Australia’s retail property sector entered 2026 as the strongest performing commercial asset class, but rising geopolitical risks and cost pressures are beginning to test its resilience, according to new research from Knight Frank.

The latest Australian Retail Review shows the sector rode a wave of consumer spending and constrained supply through 2025, delivering total returns of 9.2 per cent and driving transaction volumes up 43 per cent year-on-year to $14.4 billion.

That momentum carried into early 2026, with around $3.6 billion in deals recorded in the first quarter alone.

“Retail clearly emerged as the standout commercial property performer in 2025,” said Knight Frank Senior Economist, Research & Consulting Alistair Read.

“Improving household spending, limited new supply and stronger leasing fundamentals combined to drive better income growth and renewed investor confidence in the sector.”

Spending rebound drives retail strength

A lift in household spending has been central to the sector’s performance. Consumer spending rose 4.6 per cent year-on-year to February 2026, supported by easing inflation and improving real incomes.

That shift flowed directly into retailer performance, with average EBIT margins across major retailers rising to 8.9 per cent in the first half of 2026, their strongest level in several years.

“Stronger consumer spending was critical in restoring momentum to the retail sector,” Mr Read said.

“Retailers have generally been better able to absorb costs, rebuild margins and support sustainable rental outcomes, particularly in higher-quality centres.”

Improved trading conditions also pushed leasing spreads up 4.2 per cent in 2025, reinforcing income growth and supporting capital values.

Geopolitical tensions begin to bite

But the outlook has become more complicated. The report warns that escalating conflict in the Middle East and its impact on fuel prices, supply chains and interest rates could weigh heavily on consumer spending.

“Higher fuel prices, flow-on cost pressures across supply chains, and recent interest rate increases are collectively squeezing household budgets, and early consumer sentiment data suggests confidence is already softening,” Mr Read said.

“While household balance sheets remain generally resilient, heightened uncertainty over future costs is likely to weigh on spending — particularly in discretionary categories — in the months ahead.”

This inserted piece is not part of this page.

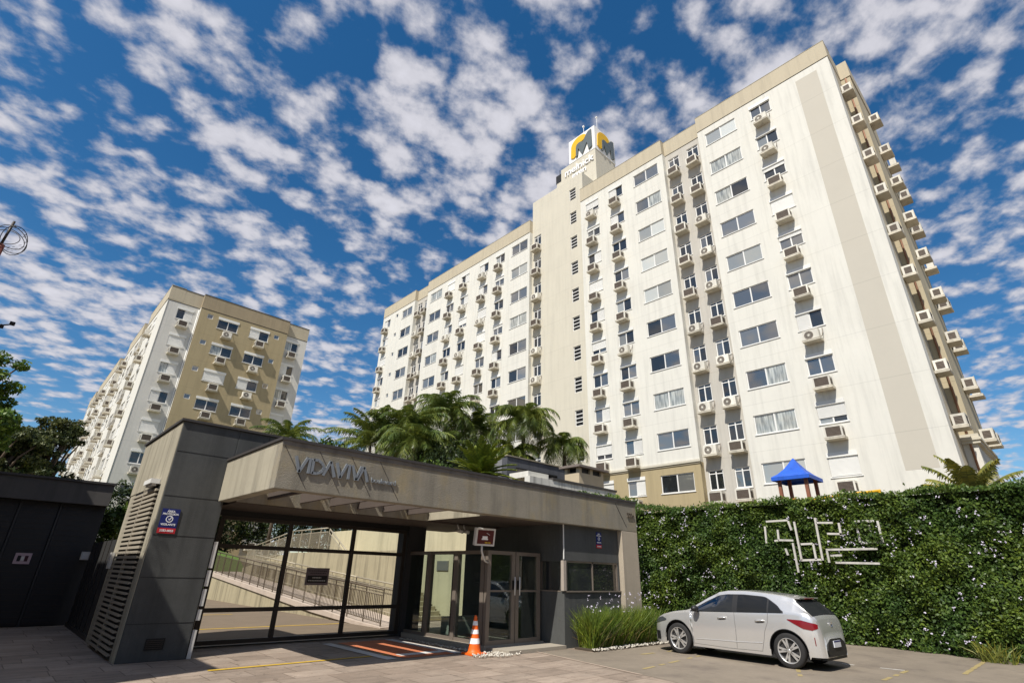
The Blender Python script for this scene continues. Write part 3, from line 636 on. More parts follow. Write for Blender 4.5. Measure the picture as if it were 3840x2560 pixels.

The impact is already being felt in investment activity. While the year began strongly, transaction volumes slowed in March as investors paused amid the uncertainty.

“Early indicators suggest elevated uncertainty has already begun to affect the market. While retail investment enjoyed its strongest start to a year in a decade, with nearly $3 billion transacted by the end of February, activity stalled in March, as investors took a pause amid elevated uncertainty,” Mr Read said.

Solid foundations support medium-term outlook

Despite the near-term headwinds, Knight Frank maintains that the sector’s underlying fundamentals remain strong. Limited new supply, high construction costs and population growth are expected to continue supporting rental growth over the medium term.

“Retail has entered this period of uncertainty from a position of strength,” Mr Read said.

“Supply-side constraints, population growth and improving income fundamentals remain powerful structural supports for the sector.”

The report highlights several trends shaping the year ahead, including steady yields as interest rates rise, mounting pressure on tenant margins, continued outperformance of prime centres, the growing need for logistics integration, and risks linked to underinvestment in capital expenditure.

For now, retail remains a sector with momentum, but one increasingly at the mercy of forces far beyond the shopping centre.